[START Material supplied]
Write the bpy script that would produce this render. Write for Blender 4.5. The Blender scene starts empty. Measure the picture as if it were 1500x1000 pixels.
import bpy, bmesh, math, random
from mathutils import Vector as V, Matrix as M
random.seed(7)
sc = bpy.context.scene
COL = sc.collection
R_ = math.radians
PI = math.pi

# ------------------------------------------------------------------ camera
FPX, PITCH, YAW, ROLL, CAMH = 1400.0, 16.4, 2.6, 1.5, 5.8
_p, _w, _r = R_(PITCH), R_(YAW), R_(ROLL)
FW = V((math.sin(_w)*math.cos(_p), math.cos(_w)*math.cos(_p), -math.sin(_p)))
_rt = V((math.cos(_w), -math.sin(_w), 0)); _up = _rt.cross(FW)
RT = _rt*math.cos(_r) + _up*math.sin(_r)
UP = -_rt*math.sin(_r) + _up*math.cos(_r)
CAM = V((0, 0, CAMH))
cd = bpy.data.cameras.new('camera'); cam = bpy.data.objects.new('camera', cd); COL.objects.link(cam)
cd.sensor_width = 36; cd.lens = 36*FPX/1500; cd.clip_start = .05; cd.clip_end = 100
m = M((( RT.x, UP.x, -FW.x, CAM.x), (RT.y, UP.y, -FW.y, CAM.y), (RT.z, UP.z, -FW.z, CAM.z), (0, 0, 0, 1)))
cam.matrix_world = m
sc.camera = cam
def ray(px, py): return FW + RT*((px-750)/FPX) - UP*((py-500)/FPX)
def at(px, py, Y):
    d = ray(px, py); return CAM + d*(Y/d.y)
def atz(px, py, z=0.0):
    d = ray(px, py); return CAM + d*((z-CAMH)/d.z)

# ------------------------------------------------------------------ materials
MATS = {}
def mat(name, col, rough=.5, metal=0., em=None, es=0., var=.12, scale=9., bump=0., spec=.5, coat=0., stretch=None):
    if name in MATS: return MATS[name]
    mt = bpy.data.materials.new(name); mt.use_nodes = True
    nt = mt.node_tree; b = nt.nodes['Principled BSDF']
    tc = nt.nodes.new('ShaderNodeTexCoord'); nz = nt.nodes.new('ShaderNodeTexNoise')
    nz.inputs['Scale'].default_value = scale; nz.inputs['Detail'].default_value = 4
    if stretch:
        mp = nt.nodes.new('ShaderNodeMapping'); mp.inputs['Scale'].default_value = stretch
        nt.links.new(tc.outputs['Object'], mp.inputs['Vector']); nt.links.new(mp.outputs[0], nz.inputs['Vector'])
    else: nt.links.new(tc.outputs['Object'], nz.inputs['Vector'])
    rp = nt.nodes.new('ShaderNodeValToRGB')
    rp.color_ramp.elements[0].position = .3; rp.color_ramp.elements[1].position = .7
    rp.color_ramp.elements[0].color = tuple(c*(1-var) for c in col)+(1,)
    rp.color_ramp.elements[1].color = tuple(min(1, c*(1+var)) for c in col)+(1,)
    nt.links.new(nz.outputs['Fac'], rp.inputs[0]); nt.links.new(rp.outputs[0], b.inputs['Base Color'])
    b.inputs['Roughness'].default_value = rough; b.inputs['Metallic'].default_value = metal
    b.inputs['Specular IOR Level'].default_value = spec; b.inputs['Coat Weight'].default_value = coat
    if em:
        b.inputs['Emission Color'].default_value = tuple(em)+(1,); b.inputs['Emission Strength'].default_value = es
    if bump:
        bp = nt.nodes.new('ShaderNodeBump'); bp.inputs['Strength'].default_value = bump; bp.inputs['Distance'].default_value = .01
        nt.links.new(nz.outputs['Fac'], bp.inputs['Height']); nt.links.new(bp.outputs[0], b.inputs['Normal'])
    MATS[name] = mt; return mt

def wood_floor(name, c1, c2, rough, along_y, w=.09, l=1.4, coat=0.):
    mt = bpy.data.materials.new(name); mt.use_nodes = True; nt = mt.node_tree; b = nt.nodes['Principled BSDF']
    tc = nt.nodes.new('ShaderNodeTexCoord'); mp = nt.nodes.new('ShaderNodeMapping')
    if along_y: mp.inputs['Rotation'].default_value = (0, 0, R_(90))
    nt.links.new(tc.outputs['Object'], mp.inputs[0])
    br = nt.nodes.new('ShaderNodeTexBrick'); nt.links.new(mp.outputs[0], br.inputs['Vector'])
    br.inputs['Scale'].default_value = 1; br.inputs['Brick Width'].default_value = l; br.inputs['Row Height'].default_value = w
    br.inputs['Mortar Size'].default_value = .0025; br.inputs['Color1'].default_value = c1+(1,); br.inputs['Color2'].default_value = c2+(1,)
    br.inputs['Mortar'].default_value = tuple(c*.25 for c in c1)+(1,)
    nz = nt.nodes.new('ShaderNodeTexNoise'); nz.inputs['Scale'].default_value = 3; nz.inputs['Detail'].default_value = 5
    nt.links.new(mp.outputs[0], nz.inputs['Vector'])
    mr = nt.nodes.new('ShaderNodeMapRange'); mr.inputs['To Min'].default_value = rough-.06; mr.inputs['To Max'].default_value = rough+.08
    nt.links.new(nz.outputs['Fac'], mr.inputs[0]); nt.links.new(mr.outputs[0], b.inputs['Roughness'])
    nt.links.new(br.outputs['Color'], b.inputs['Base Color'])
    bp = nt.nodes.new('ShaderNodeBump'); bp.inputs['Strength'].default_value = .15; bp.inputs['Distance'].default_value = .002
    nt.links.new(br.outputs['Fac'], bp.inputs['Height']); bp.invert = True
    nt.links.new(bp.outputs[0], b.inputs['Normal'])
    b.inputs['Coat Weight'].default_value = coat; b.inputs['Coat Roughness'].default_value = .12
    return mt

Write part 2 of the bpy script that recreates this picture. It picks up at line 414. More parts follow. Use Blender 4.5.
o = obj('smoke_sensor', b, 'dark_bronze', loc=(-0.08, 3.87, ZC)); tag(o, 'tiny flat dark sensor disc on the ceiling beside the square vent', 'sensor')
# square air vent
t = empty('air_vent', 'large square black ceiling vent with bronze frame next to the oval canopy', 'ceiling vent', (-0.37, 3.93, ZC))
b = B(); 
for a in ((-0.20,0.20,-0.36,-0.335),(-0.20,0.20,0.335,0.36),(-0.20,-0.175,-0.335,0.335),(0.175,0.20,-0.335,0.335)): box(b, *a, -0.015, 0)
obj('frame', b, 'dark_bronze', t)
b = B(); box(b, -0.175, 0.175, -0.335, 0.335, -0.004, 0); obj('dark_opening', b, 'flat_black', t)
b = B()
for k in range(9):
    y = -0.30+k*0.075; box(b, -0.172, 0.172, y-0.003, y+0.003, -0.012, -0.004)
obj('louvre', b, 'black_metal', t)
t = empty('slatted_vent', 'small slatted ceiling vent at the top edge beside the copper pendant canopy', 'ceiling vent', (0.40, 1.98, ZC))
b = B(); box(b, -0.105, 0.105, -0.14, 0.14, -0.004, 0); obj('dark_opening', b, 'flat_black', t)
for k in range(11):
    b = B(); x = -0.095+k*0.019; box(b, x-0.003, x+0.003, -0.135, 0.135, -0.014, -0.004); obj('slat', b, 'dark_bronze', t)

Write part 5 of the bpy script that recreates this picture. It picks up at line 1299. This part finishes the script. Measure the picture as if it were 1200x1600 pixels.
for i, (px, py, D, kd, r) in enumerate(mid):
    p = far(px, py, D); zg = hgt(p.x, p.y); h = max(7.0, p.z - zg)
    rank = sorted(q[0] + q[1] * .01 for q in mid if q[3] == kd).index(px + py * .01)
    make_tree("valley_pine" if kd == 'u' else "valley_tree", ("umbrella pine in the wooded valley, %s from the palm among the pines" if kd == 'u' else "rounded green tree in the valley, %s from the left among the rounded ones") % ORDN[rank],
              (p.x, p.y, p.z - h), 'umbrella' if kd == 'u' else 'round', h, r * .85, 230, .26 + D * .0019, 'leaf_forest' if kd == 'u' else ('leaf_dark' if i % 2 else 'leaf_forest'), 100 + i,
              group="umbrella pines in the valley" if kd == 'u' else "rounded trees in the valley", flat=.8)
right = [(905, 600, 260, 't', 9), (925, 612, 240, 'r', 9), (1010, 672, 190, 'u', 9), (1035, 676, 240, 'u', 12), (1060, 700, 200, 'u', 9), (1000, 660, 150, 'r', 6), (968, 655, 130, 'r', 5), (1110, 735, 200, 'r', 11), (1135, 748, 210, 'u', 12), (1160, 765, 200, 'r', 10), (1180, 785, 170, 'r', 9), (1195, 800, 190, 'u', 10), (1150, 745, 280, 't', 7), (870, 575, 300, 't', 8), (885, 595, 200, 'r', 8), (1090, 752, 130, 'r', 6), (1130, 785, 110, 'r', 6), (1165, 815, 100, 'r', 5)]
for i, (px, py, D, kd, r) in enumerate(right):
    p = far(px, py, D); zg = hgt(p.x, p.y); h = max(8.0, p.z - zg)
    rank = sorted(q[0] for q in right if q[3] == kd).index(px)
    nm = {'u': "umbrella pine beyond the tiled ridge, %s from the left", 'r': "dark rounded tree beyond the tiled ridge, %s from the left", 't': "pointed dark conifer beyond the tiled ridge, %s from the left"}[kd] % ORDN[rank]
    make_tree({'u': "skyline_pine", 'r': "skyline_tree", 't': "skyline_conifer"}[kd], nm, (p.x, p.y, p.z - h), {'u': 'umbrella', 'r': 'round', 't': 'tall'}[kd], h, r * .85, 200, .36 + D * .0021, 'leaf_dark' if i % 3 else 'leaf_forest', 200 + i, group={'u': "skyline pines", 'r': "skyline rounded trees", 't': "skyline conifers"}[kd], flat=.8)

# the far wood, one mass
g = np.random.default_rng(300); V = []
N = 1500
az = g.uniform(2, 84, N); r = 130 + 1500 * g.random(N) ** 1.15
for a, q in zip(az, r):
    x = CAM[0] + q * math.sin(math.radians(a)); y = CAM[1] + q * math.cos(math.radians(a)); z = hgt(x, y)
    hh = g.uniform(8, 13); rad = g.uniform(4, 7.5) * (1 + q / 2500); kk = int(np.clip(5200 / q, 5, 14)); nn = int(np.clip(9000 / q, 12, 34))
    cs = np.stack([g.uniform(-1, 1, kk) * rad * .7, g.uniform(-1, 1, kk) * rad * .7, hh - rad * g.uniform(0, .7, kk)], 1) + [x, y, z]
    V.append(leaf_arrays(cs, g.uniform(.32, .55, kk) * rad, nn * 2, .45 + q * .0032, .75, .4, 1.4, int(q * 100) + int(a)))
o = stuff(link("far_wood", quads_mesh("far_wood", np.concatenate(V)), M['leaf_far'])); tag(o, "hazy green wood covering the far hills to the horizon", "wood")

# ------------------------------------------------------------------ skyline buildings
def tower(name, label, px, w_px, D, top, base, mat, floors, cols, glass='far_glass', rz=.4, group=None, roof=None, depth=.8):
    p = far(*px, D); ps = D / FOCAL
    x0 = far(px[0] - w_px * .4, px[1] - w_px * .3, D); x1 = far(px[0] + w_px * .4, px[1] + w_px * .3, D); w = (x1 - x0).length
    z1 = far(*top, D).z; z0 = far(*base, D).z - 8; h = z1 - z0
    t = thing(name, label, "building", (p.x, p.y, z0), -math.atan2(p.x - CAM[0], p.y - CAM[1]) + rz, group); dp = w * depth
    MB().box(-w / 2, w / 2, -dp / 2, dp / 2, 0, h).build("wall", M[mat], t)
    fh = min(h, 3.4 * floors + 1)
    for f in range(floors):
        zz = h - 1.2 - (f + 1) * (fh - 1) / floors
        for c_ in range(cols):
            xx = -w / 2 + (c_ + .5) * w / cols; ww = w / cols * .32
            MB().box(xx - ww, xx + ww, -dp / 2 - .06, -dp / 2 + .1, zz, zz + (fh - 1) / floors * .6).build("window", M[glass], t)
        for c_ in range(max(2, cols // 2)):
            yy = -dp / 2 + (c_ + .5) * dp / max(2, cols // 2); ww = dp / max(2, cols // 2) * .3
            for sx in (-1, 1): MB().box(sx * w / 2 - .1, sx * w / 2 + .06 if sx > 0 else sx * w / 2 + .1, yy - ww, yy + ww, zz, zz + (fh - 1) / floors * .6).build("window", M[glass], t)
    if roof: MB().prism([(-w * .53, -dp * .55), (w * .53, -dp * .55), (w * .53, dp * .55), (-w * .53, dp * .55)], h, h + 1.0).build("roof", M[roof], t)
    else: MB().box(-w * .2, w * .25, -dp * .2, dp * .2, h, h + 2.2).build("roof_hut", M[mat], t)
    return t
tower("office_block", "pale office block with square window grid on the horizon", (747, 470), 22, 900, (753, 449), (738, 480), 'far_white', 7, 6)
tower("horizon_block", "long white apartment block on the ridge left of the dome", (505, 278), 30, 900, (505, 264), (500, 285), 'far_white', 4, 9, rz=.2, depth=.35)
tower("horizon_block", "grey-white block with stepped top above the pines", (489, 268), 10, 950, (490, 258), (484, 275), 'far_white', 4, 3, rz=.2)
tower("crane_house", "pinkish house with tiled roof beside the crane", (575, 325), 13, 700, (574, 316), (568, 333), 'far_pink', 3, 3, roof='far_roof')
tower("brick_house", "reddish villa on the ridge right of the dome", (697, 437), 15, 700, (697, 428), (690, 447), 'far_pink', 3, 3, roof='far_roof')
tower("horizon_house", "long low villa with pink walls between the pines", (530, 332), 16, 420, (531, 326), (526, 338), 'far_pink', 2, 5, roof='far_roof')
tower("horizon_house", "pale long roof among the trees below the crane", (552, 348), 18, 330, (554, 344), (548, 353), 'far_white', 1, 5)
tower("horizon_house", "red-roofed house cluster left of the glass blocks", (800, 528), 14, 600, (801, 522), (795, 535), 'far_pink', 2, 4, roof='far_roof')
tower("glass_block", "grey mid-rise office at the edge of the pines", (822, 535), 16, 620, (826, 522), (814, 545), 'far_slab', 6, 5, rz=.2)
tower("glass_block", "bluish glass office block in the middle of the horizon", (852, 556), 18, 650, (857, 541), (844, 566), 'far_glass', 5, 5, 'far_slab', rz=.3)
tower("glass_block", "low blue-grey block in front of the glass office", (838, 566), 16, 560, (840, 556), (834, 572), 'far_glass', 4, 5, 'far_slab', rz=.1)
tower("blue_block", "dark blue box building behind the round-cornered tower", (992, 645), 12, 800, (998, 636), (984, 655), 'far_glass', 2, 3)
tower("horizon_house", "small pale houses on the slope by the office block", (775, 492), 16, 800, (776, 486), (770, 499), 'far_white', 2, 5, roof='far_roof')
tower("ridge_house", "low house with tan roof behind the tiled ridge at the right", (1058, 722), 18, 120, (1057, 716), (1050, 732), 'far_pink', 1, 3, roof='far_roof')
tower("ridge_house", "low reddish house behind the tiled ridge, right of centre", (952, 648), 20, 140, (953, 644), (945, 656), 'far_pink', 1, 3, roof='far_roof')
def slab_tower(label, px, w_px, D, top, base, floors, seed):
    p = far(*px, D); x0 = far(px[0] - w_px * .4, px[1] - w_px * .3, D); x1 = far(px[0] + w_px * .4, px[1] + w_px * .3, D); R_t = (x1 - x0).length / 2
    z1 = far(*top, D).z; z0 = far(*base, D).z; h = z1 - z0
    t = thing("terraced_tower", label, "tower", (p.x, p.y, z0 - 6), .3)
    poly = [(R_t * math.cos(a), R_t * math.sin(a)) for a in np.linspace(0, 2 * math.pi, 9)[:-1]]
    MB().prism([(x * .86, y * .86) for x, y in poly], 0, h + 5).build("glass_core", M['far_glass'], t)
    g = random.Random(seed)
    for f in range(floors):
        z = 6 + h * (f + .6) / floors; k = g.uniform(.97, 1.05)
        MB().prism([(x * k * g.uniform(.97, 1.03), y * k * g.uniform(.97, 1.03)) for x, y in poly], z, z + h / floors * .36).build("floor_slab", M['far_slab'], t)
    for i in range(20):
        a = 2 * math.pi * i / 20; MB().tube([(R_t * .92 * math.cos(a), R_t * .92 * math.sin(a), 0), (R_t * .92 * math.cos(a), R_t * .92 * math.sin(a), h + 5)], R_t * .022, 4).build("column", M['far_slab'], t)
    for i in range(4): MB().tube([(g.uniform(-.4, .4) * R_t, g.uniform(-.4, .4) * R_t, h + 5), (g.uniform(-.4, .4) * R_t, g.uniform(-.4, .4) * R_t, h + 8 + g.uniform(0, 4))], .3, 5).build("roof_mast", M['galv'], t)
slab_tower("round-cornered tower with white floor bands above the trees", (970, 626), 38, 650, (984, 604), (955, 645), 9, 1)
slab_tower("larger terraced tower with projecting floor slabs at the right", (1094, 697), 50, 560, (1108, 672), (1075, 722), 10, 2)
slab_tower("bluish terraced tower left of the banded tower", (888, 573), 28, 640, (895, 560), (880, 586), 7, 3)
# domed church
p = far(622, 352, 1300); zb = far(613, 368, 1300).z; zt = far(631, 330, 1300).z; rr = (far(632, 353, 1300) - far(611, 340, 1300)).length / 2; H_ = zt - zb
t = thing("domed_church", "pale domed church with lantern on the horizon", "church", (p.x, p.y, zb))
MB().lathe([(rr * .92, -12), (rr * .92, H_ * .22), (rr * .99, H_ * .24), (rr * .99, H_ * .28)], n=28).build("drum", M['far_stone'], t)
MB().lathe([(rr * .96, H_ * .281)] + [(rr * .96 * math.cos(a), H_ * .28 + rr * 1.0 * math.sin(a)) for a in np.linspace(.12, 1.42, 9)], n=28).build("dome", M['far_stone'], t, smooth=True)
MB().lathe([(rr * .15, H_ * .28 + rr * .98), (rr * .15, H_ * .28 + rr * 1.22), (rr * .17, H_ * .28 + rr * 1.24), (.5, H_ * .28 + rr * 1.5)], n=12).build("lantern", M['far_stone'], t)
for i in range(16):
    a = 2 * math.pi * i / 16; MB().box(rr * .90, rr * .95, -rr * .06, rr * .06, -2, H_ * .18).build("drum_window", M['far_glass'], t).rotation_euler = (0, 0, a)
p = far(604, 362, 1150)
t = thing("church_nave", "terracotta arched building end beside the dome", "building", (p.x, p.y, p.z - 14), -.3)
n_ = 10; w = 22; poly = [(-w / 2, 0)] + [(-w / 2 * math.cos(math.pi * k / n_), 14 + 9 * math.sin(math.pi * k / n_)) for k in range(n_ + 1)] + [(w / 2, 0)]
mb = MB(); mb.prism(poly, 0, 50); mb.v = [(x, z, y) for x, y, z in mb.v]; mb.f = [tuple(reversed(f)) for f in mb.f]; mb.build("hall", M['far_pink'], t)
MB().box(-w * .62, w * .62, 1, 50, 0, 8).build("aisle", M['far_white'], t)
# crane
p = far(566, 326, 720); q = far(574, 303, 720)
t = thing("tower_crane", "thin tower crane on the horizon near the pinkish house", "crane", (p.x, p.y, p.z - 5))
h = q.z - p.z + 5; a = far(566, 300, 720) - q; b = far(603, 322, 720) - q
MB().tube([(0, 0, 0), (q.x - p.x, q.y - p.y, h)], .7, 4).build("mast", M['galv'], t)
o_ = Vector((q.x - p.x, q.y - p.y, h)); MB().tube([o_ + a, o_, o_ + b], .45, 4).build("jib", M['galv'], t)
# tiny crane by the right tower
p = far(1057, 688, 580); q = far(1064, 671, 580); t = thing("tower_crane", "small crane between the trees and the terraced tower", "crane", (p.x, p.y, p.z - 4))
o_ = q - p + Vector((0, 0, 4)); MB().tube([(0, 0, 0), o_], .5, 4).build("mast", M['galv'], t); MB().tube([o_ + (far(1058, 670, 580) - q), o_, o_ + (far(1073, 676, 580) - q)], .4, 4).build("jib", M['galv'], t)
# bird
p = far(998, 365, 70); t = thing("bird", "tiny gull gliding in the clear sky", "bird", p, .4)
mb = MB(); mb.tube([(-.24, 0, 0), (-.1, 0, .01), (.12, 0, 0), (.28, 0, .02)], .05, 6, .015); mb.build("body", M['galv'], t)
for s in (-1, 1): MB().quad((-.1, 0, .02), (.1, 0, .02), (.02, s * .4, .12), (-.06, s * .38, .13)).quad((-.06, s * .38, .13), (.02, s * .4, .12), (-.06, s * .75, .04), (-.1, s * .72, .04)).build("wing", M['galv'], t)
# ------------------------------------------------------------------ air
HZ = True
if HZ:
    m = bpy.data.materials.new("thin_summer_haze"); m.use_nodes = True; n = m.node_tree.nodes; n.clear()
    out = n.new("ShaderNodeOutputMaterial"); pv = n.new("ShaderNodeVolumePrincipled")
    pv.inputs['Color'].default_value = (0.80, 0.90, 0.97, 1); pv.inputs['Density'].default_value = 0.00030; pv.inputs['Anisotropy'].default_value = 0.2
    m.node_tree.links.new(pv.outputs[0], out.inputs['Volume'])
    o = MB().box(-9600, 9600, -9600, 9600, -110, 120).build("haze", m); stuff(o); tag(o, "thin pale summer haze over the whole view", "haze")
[END Material supplied]
Reproduce only the lines from the top of the material through the one bearing "PI = math.pi", each exactly as it stands.

Write the bpy script that would produce this render. Write for Blender 4.5. The Blender scene starts empty. Measure the picture as if it were 1500x1000 pixels.
import bpy, bmesh, math, random
from mathutils import Vector as V, Matrix as M
random.seed(7)
sc = bpy.context.scene
COL = sc.collection
R_ = math.radians
PI = math.pi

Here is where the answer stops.